## start MATERIAL FOR THIS TASK
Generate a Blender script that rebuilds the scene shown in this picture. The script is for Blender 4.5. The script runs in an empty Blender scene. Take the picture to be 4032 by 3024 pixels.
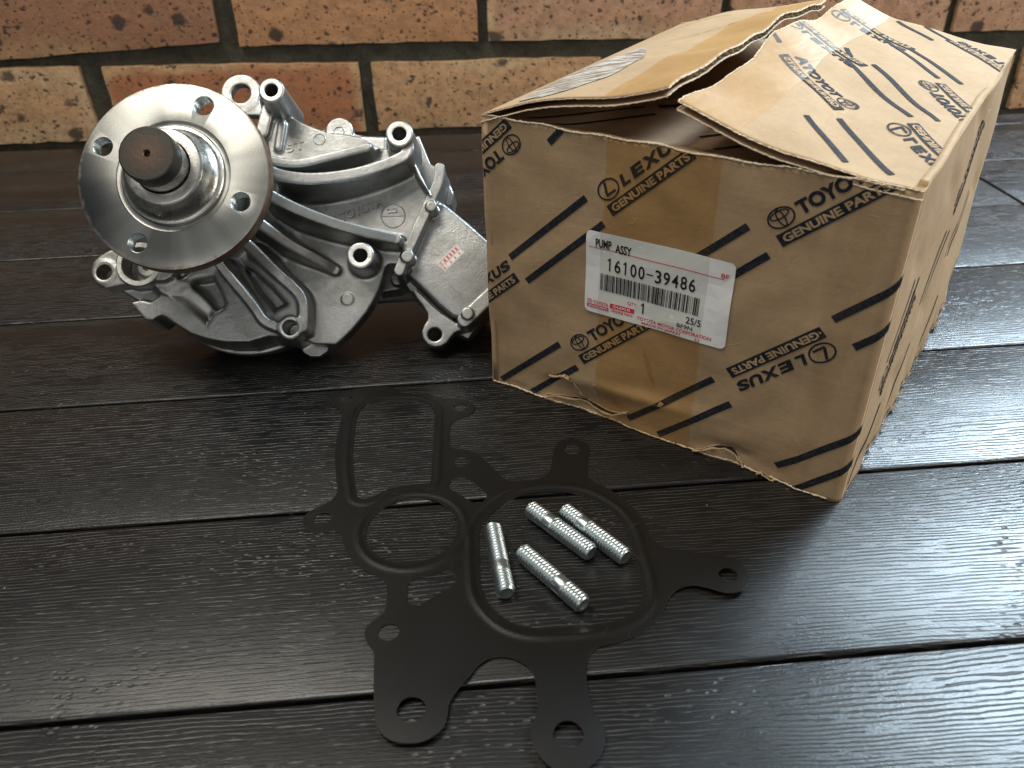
import bpy, bmesh, math, random
import numpy as np
from mathutils import Vector, Matrix
from mathutils.geometry import delaunay_2d_cdt
random.seed(7); np.random.seed(7)
SC = bpy.context.scene; COL = SC.collection
V3 = lambda *a: np.array(a, float)

# ------------------------------------------------------------------ camera
CAMH = 0.25751                       # lens height above the table top (m)
FPX, PITCH, ROLL = 3223.0, 0.59638, 0.02801
_c, _s, _cp, _sp = math.cos(ROLL), math.sin(ROLL), math.cos(PITCH), math.sin(PITCH)
CR = V3(_c, -_s*_sp, -_s*_cp)        # camera right
CD = V3(-_s, -_c*_sp, -_c*_cp)       # camera down
CF = V3(0, _cp, -_sp)                # camera forward
CO = V3(0, 0, CAMH)
cam = bpy.data.objects.new('camera', bpy.data.cameras.new('camera')); COL.objects.link(cam)
cam.matrix_world = Matrix([[CR[0], -CD[0], -CF[0], 0], [CR[1], -CD[1], -CF[1], 0],
                           [CR[2], -CD[2], -CF[2], CAMH], [0, 0, 0, 1]])
cam.data.sensor_width = 36; cam.data.lens = 36*FPX/4032
cam.data.clip_start = .01; cam.data.clip_end = 60
cam.data.dof.use_dof = True; cam.data.dof.focus_distance = .40
cam.data.dof.aperture_fstop = cam.data.lens/1000/.0019
SC.camera = cam

# ------------------------------------------------------------------ light
SC.view_settings.view_transform = 'Standard'; SC.view_settings.look = 'None'
SC.view_settings.exposure = 0; SC.view_settings.gamma = 1
W_ = bpy.data.worlds.new('World'); SC.world = W_; W_.use_nodes = True
W_.node_tree.nodes['Background'].inputs[0].default_value = (.55, .63, .72, 1)
W_.node_tree.nodes['Background'].inputs[1].default_value = .10
def area(name, loc, target, sx, sy, power, col):
    l = bpy.data.lights.new(name, 'AREA'); l.shape = 'RECTANGLE'; l.size = sx; l.size_y = sy
    l.energy = power; l.color = col
    o = bpy.data.objects.new(name, l); COL.objects.link(o); o.location = loc
    d = Vector(target)-Vector(loc); o.rotation_euler = d.to_track_quat('-Z', 'Y').to_euler()
    return o
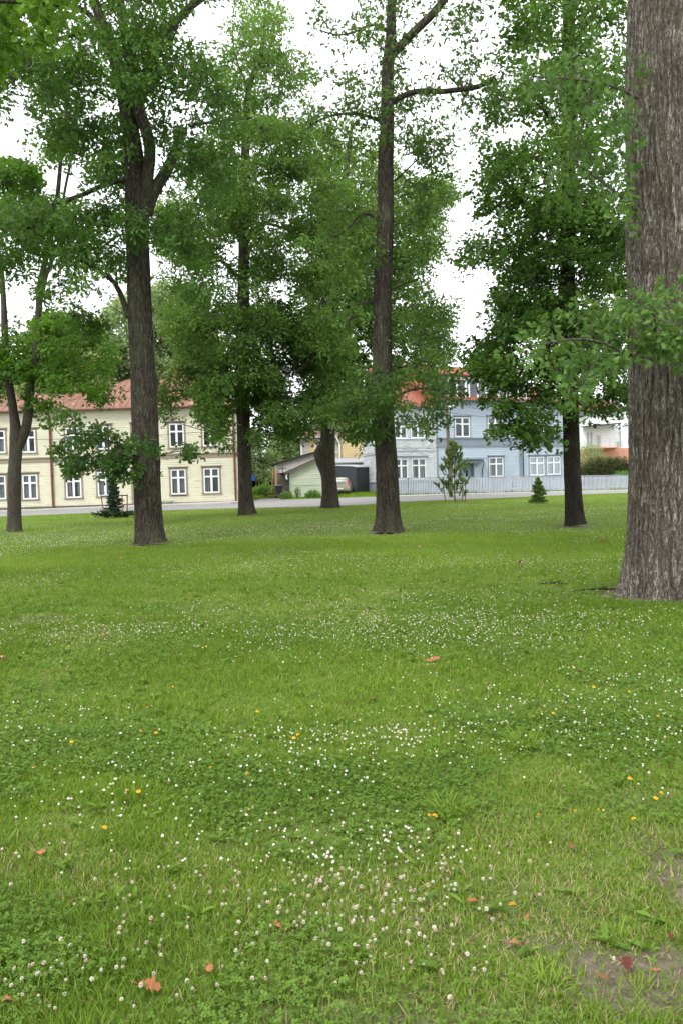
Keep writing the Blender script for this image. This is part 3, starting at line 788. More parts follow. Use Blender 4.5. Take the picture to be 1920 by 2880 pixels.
# ================================================================ parked car
cr = W(957.0, 1398, 72.5)
cz = zg(cr.x, cr.y)
CAR = empty('parked_car', (cr.x, cr.y, cz), math.radians(-4), 'beige silver estate car parked with its back to the street', 'car')
M_car = mat_plain('champagne_paint', srgb(196, 188, 168), .3, .02, spec=.5, metal=.35)
M_rub = mat_plain('tyre_rubber', (.02,.02,.02,1), .8)
M_lamp = mat_plain('red_lamp', (.55,.03,.03,1), .2)
M_dark = mat_plain('dark_trim', (.03,.03,.033,1), .5)
def loft(m, secs, mi=0):
    """secs: list of rings of equal length"""
    b = len(m.v); k = len(secs[0])
    for s_ in secs: m.v += [tuple(p) for p in s_]
    for i in range(len(secs)-1):
        for j in range(k):
            j2 = (j+1) % k
            m.f.append((b+i*k+j, b+(i+1)*k+j, b+(i+1)*k+j2, b+i*k+j2)); m.m.append(mi)
    m.f.append(tuple(b+j for j in range(k))); m.m.append(mi)
    m.f.append(tuple(b+(len(secs)-1)*k+j for j in reversed(range(k)))); m.m.append(mi)
def ring(y, hw, zb, zs, zt, hwt, r=.1):
    """cross section: sill width hw, shoulder at zs, top zt of half width hwt"""
    L = [(hw-.06, zb), (hw, zb+.12), (hw+.02, (zb+zs)/2), (hw-.01, zs), (hwt+.03, zt-.10), (hwt-.08, zt-.015), (0, zt+.01)]
    pts = [(x, y, z) for x, z in L] + [(-x, y, z) for x, z in reversed(L[:-1])]
    return pts
m = MB()
loft(m, [ring(0.0, .80, .32, .62, .80, .74), ring(.06, .86, .27, .80, .98, .72), ring(.12, .87, .25, .93, 1.30, .62), ring(.45, .87, .22, .93, 1.47, .58),
         ring(1.2, .87, .2, .93, 1.52, .60), ring(2.2, .87, .2, .92, 1.50, .60), ring(2.9, .87, .2, .90, 1.20, .66), ring(3.3, .86, .2, .88, .98, .74), ring(4.1, .82, .25, .75, .86, .66), ring(4.3, .70, .3, .6, .68, .6)])
m.build('body', M_car, CAR, smooth=True)
m = MB(); m.slab([(-.56,.035,1.02),(.56,.035,1.02),(.50,.16,1.36),(-.50,.16,1.36)], (0,.03,0)); m.build('rear_window', mat_plain('car_glass', srgb(120,140,150), .08, .02, spec=.8), CAR)
m = MB(); m.box(-.15,.3,.02,.035,1.04,1.06); m.build('wiper', M_dark, CAR)
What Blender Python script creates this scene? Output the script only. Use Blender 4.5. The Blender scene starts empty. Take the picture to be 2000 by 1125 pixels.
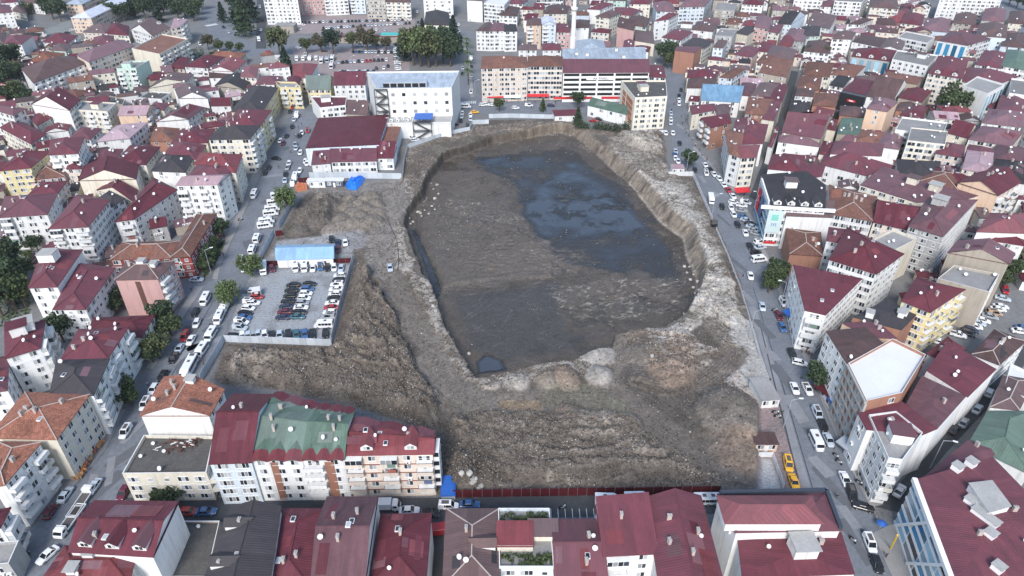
## end MATERIAL FOR THIS TASK
# EXERCISE:
Would you return the data exactly as written, without the pictures?

# RESULT OF THIS EXERCISE:
Generate a Blender script that rebuilds the scene shown in this picture. The script is for Blender 4.5. The script runs in an empty Blender scene. Take the picture to be 4032 by 3024 pixels.
import bpy, bmesh, math, random
import numpy as np
from mathutils import Vector, Matrix
from mathutils.geometry import delaunay_2d_cdt
random.seed(7); np.random.seed(7)
SC = bpy.context.scene; COL = SC.collection
V3 = lambda *a: np.array(a, float)

# ------------------------------------------------------------------ camera
CAMH = 0.25751                       # lens height above the table top (m)
FPX, PITCH, ROLL = 3223.0, 0.59638, 0.02801
_c, _s, _cp, _sp = math.cos(ROLL), math.sin(ROLL), math.cos(PITCH), math.sin(PITCH)
CR = V3(_c, -_s*_sp, -_s*_cp)        # camera right
CD = V3(-_s, -_c*_sp, -_c*_cp)       # camera down
CF = V3(0, _cp, -_sp)                # camera forward
CO = V3(0, 0, CAMH)
cam = bpy.data.objects.new('camera', bpy.data.cameras.new('camera')); COL.objects.link(cam)
cam.matrix_world = Matrix([[CR[0], -CD[0], -CF[0], 0], [CR[1], -CD[1], -CF[1], 0],
                           [CR[2], -CD[2], -CF[2], CAMH], [0, 0, 0, 1]])
cam.data.sensor_width = 36; cam.data.lens = 36*FPX/4032
cam.data.clip_start = .01; cam.data.clip_end = 60
cam.data.dof.use_dof = True; cam.data.dof.focus_distance = .40
cam.data.dof.aperture_fstop = cam.data.lens/1000/.0019
SC.camera = cam

# ------------------------------------------------------------------ light
SC.view_settings.view_transform = 'Standard'; SC.view_settings.look = 'None'
SC.view_settings.exposure = 0; SC.view_settings.gamma = 1
W_ = bpy.data.worlds.new('World'); SC.world = W_; W_.use_nodes = True
W_.node_tree.nodes['Background'].inputs[0].default_value = (.55, .63, .72, 1)
W_.node_tree.nodes['Background'].inputs[1].default_value = .10
def area(name, loc, target, sx, sy, power, col):
    l = bpy.data.lights.new(name, 'AREA'); l.shape = 'RECTANGLE'; l.size = sx; l.size_y = sy
    l.energy = power; l.color = col
    o = bpy.data.objects.new(name, l); COL.objects.link(o); o.location = loc
    d = Vector(target)-Vector(loc); o.rotation_euler = d.to_track_quat('-Z', 'Y').to_euler()
    return o
Keep writing the Blender script for this image. This is part 3, starting at line 788. More parts follow. Use Blender 4.5. Take the picture to be 1920 by 2880 pixels.
# ================================================================ parked car
cr = W(957.0, 1398, 72.5)
cz = zg(cr.x, cr.y)
CAR = empty('parked_car', (cr.x, cr.y, cz), math.radians(-4), 'beige silver estate car parked with its back to the street', 'car')
M_car = mat_plain('champagne_paint', srgb(196, 188, 168), .3, .02, spec=.5, metal=.35)
M_rub = mat_plain('tyre_rubber', (.02,.02,.02,1), .8)
M_lamp = mat_plain('red_lamp', (.55,.03,.03,1), .2)
M_dark = mat_plain('dark_trim', (.03,.03,.033,1), .5)
def loft(m, secs, mi=0):
    """secs: list of rings of equal length"""
    b = len(m.v); k = len(secs[0])
    for s_ in secs: m.v += [tuple(p) for p in s_]
    for i in range(len(secs)-1):
        for j in range(k):
            j2 = (j+1) % k
            m.f.append((b+i*k+j, b+(i+1)*k+j, b+(i+1)*k+j2, b+i*k+j2)); m.m.append(mi)
    m.f.append(tuple(b+j for j in range(k))); m.m.append(mi)
    m.f.append(tuple(b+(len(secs)-1)*k+j for j in reversed(range(k)))); m.m.append(mi)
def ring(y, hw, zb, zs, zt, hwt, r=.1):
    """cross section: sill width hw, shoulder at zs, top zt of half width hwt"""
    L = [(hw-.06, zb), (hw, zb+.12), (hw+.02, (zb+zs)/2), (hw-.01, zs), (hwt+.03, zt-.10), (hwt-.08, zt-.015), (0, zt+.01)]
    pts = [(x, y, z) for x, z in L] + [(-x, y, z) for x, z in reversed(L[:-1])]
    return pts
m = MB()
loft(m, [ring(0.0, .80, .32, .62, .80, .74), ring(.06, .86, .27, .80, .98, .72), ring(.12, .87, .25, .93, 1.30, .62), ring(.45, .87, .22, .93, 1.47, .58),
         ring(1.2, .87, .2, .93, 1.52, .60), ring(2.2, .87, .2, .92, 1.50, .60), ring(2.9, .87, .2, .90, 1.20, .66), ring(3.3, .86, .2, .88, .98, .74), ring(4.1, .82, .25, .75, .86, .66), ring(4.3, .70, .3, .6, .68, .6)])
m.build('body', M_car, CAR, smooth=True)
m = MB(); m.slab([(-.56,.035,1.02),(.56,.035,1.02),(.50,.16,1.36),(-.50,.16,1.36)], (0,.03,0)); m.build('rear_window', mat_plain('car_glass', srgb(120,140,150), .08, .02, spec=.8), CAR)
m = MB(); m.box(-.15,.3,.02,.035,1.04,1.06); m.build('wiper', M_dark, CAR)
What Blender Python script creates this scene? Output the script only. Use Blender 4.5. The Blender scene starts empty. Take the picture to be 2000 by 1125 pixels.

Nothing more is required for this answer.